Pero Dios intervino en favor de su Amado. Primero, veló por que Jesús estuviese “con los ricos en su muerte” (Isaías 53:9), y no donde se acostumbraba a enterrar a los ajusticiados. Un hombre rico de Arimatea, con permiso de Pilato, envolvió el cuerpo de Jesús en una sábana y lo puso en su propio sepulcro (Mateo 27:57-60).
Luego, Dios resucitó a Jesús. Muchos pasajes de los Hechos lo mencionan, y subrayan el contraste con lo que los hombres le hicieron (2:24, 32; 3:15; 4:10; 5:30; 10:40; 13:30, 34, 37). Dios “resucitó de los muertos a nuestro Señor Jesucristo, el gran pastor de las ovejas” (Hebreos 13:20).

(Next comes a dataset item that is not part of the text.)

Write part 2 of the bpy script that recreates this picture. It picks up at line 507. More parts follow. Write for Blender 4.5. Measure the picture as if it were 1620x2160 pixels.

El ascenso de Jesús, o su elevación a la gloria (1 Timoteo 3:16), completa la respuesta de Dios al desprecio y crueldad de los hombres contra su Hijo. Aquel a quien ellos “mataron colgándole en un madero”, fue “alzado... al cielo” (Hechos 5:30; 1: 9, 11). Dios lo ha “coronado de gloria y de honra” (Hebreos 2:9) lo “ha exaltado con su diestra por Príncipe y Salvador” (Hechos 5:31). “Él es el que Dios ha puesto por Juez de vivos y muertos” (Hechos 10:42). Él es “cabeza sobre todas las cosas” y todo está sujeto bajo sus pies (Efesios 1:22; Hebreos 2:7-8). Las numerosas referencias a la gloria de nuestro Señor en los escritos del Nuevo Testamento contrastan con la manera en que los hombres lo trataron.
El Señor Jesús soportó toda esta vergüenza para salvarnos. ¡A él sea nuestro agradecimiento y nuestra adoración desde ahora y para siempre!